* _What to do_:
Copy only this: the line containing "Recreate this scene", the line containing "suno.rotation_euler = sd.to_track_quat('Z', 'Y').to_euler()", and every line between them, exactly as written.

—————

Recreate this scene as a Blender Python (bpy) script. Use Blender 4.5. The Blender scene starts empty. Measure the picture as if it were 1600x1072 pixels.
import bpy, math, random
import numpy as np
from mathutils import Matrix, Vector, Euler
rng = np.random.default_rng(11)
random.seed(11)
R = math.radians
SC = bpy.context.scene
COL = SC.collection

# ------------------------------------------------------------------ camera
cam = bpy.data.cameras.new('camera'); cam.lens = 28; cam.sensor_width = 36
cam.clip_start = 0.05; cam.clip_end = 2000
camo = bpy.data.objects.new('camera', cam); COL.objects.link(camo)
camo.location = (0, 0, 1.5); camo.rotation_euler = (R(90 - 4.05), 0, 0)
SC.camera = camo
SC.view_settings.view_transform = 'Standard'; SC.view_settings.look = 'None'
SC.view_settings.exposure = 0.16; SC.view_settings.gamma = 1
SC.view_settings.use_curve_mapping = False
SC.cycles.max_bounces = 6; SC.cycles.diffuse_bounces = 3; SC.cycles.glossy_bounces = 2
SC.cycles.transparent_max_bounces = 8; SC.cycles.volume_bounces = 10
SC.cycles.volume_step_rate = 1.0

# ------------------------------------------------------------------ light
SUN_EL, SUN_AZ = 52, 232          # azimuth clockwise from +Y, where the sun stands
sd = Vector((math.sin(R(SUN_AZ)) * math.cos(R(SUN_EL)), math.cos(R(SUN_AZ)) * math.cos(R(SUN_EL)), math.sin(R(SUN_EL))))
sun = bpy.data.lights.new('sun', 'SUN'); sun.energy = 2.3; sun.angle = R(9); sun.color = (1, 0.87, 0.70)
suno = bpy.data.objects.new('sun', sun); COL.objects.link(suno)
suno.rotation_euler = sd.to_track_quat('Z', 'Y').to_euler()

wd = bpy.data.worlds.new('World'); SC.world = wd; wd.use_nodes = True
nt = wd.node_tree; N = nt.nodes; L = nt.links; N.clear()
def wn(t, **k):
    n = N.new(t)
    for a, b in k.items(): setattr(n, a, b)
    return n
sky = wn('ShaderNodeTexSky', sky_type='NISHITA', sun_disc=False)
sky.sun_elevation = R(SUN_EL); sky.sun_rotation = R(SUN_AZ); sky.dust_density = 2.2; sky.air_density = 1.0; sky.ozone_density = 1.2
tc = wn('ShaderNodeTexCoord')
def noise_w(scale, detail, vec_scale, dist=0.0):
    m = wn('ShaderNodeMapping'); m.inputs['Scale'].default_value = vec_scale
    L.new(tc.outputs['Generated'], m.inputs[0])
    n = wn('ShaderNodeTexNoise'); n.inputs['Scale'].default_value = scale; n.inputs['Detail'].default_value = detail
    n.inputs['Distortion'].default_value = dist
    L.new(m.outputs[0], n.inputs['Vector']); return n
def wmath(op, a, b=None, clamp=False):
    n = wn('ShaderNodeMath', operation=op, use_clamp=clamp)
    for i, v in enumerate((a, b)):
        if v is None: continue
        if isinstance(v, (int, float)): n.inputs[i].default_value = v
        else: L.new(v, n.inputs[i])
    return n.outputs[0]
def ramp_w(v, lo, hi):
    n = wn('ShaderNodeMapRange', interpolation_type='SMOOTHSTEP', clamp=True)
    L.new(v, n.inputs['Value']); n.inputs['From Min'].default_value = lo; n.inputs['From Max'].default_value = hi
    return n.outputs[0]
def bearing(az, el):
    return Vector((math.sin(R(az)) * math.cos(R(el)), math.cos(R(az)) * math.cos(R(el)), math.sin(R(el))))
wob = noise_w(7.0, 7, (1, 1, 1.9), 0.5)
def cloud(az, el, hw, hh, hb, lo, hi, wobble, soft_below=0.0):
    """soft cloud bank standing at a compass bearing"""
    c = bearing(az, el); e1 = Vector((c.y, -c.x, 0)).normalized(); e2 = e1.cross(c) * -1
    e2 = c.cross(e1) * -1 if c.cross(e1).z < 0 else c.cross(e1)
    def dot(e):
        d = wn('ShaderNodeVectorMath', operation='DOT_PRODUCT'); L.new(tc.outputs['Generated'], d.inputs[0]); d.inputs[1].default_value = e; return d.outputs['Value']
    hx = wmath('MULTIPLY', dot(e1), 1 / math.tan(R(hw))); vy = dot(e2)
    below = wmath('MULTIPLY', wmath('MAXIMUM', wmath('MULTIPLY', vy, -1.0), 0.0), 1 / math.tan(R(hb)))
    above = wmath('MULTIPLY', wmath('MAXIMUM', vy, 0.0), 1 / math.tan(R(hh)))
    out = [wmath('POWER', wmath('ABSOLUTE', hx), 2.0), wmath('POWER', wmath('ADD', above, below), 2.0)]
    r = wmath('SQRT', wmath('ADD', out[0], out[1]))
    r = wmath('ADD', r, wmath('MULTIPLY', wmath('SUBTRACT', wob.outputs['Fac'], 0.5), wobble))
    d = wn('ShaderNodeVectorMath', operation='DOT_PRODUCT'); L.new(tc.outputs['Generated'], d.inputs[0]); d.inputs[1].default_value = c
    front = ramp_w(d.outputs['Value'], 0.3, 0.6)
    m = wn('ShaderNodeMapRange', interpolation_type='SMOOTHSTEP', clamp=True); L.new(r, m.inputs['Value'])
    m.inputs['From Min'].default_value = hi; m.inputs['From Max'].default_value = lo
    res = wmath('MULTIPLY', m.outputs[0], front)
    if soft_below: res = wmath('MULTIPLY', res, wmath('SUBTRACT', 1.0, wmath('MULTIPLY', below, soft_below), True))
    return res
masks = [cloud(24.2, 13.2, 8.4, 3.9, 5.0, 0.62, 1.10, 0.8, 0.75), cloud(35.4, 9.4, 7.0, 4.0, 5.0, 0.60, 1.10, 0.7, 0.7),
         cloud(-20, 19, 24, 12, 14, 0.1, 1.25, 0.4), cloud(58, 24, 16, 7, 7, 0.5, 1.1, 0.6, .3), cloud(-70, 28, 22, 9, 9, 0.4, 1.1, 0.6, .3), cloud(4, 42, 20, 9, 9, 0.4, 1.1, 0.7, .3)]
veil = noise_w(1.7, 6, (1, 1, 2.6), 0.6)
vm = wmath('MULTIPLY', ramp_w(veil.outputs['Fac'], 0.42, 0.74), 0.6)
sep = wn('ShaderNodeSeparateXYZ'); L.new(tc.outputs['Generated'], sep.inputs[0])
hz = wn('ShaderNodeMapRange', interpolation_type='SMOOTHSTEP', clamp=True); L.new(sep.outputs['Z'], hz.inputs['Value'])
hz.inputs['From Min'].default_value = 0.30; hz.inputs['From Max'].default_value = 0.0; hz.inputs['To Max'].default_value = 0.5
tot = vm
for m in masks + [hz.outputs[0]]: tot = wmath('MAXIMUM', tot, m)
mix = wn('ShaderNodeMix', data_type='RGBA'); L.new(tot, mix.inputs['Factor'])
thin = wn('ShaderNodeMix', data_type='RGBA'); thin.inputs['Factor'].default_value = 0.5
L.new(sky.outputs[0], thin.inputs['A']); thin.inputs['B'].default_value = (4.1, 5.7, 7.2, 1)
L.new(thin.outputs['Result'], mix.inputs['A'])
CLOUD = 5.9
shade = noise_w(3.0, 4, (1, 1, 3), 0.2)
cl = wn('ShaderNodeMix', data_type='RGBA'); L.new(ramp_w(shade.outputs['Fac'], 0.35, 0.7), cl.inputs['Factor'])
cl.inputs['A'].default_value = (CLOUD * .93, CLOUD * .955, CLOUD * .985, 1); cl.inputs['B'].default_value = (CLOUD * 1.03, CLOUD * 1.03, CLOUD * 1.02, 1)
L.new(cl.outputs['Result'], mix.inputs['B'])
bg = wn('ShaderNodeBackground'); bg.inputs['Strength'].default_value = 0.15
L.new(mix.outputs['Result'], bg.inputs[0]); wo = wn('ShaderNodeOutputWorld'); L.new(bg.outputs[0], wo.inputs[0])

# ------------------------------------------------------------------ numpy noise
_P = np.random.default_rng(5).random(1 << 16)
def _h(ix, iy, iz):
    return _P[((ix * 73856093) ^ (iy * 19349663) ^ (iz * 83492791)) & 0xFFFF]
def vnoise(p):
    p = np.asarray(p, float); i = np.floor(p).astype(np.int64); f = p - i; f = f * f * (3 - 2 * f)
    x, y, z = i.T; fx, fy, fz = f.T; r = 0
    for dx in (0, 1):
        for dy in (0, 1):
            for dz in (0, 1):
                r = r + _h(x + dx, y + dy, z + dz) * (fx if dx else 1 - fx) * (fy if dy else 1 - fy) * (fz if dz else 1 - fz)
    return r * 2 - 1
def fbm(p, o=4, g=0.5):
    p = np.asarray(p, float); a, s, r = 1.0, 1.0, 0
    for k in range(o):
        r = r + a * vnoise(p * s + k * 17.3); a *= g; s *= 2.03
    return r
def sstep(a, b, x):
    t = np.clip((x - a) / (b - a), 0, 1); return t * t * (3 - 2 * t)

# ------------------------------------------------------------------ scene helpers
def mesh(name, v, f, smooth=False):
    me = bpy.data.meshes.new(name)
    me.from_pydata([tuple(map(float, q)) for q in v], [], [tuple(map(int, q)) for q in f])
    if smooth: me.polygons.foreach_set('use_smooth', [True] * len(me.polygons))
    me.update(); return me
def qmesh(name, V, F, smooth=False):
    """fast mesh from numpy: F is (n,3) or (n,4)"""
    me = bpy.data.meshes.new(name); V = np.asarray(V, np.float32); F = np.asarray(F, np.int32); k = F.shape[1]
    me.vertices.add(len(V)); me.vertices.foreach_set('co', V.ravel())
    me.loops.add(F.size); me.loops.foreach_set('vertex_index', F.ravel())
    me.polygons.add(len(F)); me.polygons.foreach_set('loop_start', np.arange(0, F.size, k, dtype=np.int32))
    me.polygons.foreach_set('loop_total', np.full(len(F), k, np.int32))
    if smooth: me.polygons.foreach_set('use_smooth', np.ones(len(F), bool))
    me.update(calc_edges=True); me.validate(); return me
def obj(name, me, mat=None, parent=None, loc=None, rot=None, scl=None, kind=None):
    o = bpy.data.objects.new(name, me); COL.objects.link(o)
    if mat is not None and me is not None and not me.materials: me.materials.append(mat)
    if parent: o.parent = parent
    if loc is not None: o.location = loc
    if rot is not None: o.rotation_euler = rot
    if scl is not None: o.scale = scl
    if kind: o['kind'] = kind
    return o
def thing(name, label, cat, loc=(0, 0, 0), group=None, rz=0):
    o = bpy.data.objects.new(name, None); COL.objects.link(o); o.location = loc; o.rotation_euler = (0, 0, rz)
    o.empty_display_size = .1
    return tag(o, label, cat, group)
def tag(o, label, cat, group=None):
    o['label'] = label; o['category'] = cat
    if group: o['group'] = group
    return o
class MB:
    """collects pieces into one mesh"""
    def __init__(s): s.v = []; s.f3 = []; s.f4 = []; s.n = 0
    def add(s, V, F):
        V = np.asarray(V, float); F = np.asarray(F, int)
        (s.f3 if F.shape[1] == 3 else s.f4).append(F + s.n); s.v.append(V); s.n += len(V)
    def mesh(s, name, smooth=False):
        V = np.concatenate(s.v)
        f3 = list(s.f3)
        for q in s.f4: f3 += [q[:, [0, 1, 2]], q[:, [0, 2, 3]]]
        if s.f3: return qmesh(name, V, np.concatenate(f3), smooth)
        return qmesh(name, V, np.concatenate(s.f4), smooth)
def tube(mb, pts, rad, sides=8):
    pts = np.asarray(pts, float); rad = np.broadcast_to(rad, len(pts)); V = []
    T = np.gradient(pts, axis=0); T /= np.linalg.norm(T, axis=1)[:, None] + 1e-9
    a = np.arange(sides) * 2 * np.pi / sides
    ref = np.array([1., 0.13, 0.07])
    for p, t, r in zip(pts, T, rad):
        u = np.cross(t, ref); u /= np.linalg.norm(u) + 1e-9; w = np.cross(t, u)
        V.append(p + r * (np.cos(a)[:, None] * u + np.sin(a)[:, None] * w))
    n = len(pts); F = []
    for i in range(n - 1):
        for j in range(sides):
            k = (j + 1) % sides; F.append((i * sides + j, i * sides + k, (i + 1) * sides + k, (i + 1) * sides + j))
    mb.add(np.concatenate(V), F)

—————

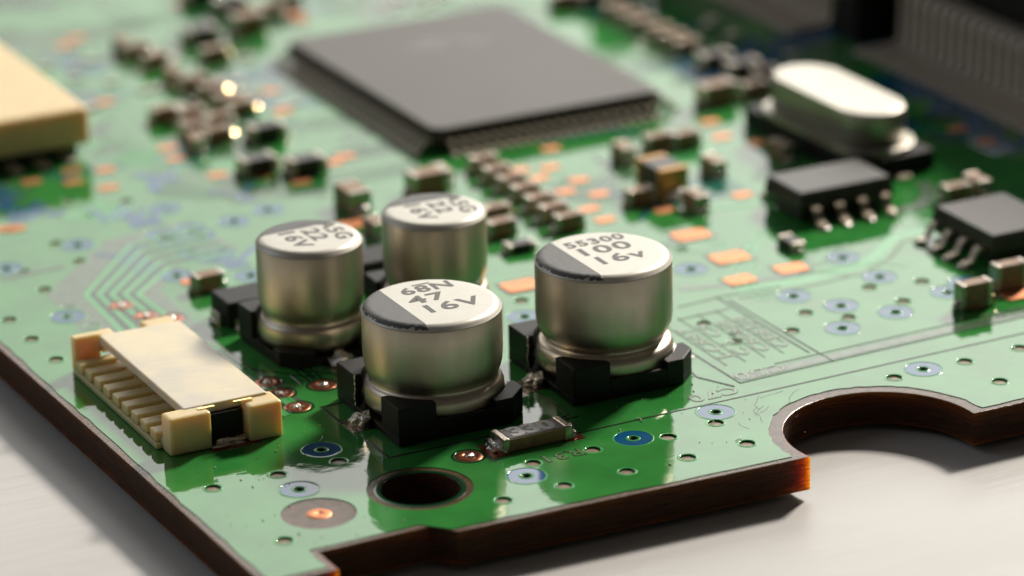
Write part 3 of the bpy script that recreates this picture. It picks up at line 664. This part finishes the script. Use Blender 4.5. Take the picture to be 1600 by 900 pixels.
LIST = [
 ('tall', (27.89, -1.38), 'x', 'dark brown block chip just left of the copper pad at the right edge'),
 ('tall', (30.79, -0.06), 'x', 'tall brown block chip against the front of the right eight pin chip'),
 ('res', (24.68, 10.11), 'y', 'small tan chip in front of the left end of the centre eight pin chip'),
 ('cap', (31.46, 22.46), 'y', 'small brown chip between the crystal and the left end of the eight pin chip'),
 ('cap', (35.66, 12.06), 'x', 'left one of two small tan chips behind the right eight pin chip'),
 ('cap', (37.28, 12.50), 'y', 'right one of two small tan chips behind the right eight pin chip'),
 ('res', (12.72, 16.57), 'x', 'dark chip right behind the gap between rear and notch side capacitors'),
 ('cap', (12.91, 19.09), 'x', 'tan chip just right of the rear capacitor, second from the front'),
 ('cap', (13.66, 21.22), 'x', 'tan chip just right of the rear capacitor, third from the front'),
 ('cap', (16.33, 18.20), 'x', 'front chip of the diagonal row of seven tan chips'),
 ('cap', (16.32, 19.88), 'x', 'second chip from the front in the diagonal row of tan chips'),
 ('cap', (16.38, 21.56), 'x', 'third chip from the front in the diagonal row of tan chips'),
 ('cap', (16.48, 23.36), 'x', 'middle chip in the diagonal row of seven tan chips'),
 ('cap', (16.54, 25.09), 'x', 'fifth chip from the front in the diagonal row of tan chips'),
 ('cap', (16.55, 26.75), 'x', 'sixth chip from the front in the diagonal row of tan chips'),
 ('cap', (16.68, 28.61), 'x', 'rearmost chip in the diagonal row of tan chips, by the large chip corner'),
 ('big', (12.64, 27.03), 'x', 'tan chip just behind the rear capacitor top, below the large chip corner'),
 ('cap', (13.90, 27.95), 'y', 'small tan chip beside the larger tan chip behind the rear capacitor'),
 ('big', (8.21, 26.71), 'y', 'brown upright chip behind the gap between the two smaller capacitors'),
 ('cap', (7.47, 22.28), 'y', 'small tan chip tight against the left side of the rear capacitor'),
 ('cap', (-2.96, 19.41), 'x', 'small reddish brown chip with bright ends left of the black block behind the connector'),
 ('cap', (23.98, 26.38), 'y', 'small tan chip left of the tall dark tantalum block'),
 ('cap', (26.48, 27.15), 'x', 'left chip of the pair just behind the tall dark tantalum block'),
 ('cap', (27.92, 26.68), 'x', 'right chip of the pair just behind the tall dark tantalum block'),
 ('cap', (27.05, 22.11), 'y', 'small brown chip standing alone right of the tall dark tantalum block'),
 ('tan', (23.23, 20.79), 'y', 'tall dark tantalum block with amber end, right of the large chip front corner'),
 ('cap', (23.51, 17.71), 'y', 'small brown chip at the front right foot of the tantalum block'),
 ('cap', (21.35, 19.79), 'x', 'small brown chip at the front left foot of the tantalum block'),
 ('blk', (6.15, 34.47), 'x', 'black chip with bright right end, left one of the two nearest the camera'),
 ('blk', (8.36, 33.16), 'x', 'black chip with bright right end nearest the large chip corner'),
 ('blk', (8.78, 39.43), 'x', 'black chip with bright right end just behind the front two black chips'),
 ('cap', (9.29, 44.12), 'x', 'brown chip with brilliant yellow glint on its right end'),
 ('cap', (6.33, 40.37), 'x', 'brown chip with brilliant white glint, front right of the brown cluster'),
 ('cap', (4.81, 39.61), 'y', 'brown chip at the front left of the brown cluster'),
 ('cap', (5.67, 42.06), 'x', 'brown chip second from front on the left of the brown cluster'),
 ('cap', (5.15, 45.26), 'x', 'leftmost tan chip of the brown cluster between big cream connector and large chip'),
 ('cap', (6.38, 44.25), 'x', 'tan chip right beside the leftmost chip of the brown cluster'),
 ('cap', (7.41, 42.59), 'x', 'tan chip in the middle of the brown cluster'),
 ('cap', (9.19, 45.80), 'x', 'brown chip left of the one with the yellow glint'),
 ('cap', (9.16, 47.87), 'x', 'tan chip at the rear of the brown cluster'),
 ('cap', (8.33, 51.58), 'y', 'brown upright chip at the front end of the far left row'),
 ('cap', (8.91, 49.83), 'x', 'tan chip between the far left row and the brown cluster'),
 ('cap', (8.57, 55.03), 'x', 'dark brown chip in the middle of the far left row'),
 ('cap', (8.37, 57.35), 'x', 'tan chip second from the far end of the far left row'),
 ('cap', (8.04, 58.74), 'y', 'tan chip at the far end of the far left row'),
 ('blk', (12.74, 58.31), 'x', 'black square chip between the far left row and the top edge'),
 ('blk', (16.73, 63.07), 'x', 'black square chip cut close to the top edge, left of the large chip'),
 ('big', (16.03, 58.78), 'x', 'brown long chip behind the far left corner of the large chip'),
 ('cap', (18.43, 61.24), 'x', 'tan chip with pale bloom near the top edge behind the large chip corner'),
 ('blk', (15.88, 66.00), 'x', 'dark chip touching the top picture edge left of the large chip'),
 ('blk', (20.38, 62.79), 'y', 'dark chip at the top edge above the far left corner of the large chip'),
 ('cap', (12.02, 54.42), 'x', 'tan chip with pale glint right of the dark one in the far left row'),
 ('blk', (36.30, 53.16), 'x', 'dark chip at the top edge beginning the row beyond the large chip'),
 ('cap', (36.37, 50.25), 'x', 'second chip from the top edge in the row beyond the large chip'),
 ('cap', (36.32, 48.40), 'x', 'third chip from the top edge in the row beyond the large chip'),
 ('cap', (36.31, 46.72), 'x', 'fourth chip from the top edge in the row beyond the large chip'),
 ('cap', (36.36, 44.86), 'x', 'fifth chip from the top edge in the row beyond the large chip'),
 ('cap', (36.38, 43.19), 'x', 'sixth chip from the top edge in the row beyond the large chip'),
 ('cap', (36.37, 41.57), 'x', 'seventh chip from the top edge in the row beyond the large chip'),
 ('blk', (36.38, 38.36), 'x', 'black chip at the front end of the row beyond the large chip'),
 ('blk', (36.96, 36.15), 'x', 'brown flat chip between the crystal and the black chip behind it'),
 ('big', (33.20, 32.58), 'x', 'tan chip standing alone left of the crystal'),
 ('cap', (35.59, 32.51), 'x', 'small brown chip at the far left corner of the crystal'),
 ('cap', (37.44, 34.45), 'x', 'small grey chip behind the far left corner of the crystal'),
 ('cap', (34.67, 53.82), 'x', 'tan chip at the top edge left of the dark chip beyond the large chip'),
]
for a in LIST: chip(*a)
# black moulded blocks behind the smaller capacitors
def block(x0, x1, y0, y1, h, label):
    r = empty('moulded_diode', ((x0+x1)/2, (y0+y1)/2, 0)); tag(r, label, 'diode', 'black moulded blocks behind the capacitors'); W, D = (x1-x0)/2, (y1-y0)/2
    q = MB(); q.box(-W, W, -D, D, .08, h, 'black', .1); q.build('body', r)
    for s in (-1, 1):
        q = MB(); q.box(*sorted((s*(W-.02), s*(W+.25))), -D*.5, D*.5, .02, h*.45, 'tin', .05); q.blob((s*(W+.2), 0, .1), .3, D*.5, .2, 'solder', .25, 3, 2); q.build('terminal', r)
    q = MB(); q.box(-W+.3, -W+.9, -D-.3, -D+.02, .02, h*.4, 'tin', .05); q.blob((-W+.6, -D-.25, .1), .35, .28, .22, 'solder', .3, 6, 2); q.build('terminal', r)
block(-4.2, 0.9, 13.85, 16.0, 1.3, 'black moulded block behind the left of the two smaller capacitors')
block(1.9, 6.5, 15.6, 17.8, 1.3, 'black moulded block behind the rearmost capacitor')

—————

* _Response_:
Recreate this scene as a Blender Python (bpy) script. Use Blender 4.5. The Blender scene starts empty. Measure the picture as if it were 1600x1072 pixels.
import bpy, math, random
import numpy as np
from mathutils import Matrix, Vector, Euler
rng = np.random.default_rng(11)
random.seed(11)
R = math.radians
SC = bpy.context.scene
COL = SC.collection

# ------------------------------------------------------------------ camera
cam = bpy.data.cameras.new('camera'); cam.lens = 28; cam.sensor_width = 36
cam.clip_start = 0.05; cam.clip_end = 2000
camo = bpy.data.objects.new('camera', cam); COL.objects.link(camo)
camo.location = (0, 0, 1.5); camo.rotation_euler = (R(90 - 4.05), 0, 0)
SC.camera = camo
SC.view_settings.view_transform = 'Standard'; SC.view_settings.look = 'None'
SC.view_settings.exposure = 0.16; SC.view_settings.gamma = 1
SC.view_settings.use_curve_mapping = False
SC.cycles.max_bounces = 6; SC.cycles.diffuse_bounces = 3; SC.cycles.glossy_bounces = 2
SC.cycles.transparent_max_bounces = 8; SC.cycles.volume_bounces = 10
SC.cycles.volume_step_rate = 1.0

# ------------------------------------------------------------------ light
SUN_EL, SUN_AZ = 52, 232          # azimuth clockwise from +Y, where the sun stands
sd = Vector((math.sin(R(SUN_AZ)) * math.cos(R(SUN_EL)), math.cos(R(SUN_AZ)) * math.cos(R(SUN_EL)), math.sin(R(SUN_EL))))
sun = bpy.data.lights.new('sun', 'SUN'); sun.energy = 2.3; sun.angle = R(9); sun.color = (1, 0.87, 0.70)
suno = bpy.data.objects.new('sun', sun); COL.objects.link(suno)
suno.rotation_euler = sd.to_track_quat('Z', 'Y').to_euler()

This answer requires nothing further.